Received Pronunciation (RP)
The dialect of English commonly used by politicians, broadcasters, and actors in the United Kingdom.
Standard language
The form of a language used for official government, business, education, and mass communication.
Working language
A language designated by an international organization or corporation as its primary means of communication for daily correspondence and conversation.
Centrifugal force
A cultural value that tends to pull people apart.
Dialect
A regional variety of a language distinguished by vocabulary, spelling, and pronunciation.
Isoglass
A boundary that separates regions in which different language usages predominate.
Language branch
A collection of languages related through a common ancestor.
Language family
A collection of languages related to each other through a common ancestor long before recorded history.
Language group
A collection of languages within a branch that share a common origin in the relatively recent past and display relatively few differences in grammar and vocabulary.
Lingua franca
A language mutually understood and commonly used in trade by people who have different native languages.
Linguist
A specialist in the study of human language.
Literary tradition
A language that is written as well as spoken.
Logogram
A symbol that represents a word rather than a sound.
Mutual intelligibility
The ability of people communicating in two ways to readily understand each other without prior familiarity or special effort.
Spanglish
A combination of Spanish and English spoken by some Hispanic Americans.
Stable language
A language in daily use by people of all ages, from children to elderly individuals.
Subdialect
A subdivision of a dialect.
African American Vernacular English (AAVE)
A dialect used by some Black Americans.
Centripetal force
A cultural value that tends to unify people.

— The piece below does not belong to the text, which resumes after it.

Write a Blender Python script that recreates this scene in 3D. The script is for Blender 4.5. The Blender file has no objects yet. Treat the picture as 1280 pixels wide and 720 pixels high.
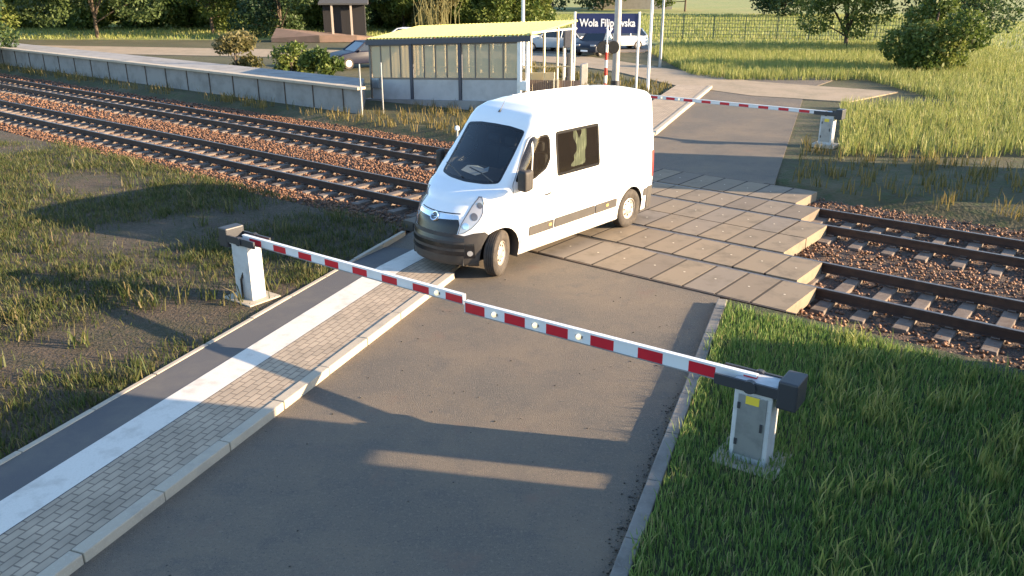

Creole (or creolized) language
A language that results from the mixing of a colonizer's language with the indigenous language of the people being dominated.
Denglish
A combination of Deutsch (the German word for German) and English.
Endangered language
A language that is threatened or dying because it is losing users and may not be retained by the younger generation.
Extinct language
A language that was once used by people in daily activities but is no longer used.
Franglais
A combination of français and anglais (the French words for French and English, respectively).
Institutional language
A language used in education, work, mass media, and government.
Isolated language
A language that is unrelated to any other languages and therefore not attached to any language family.
Language
A system of communication through speech, movement, sounds, or symbols that a group of people understands to have the same meaning.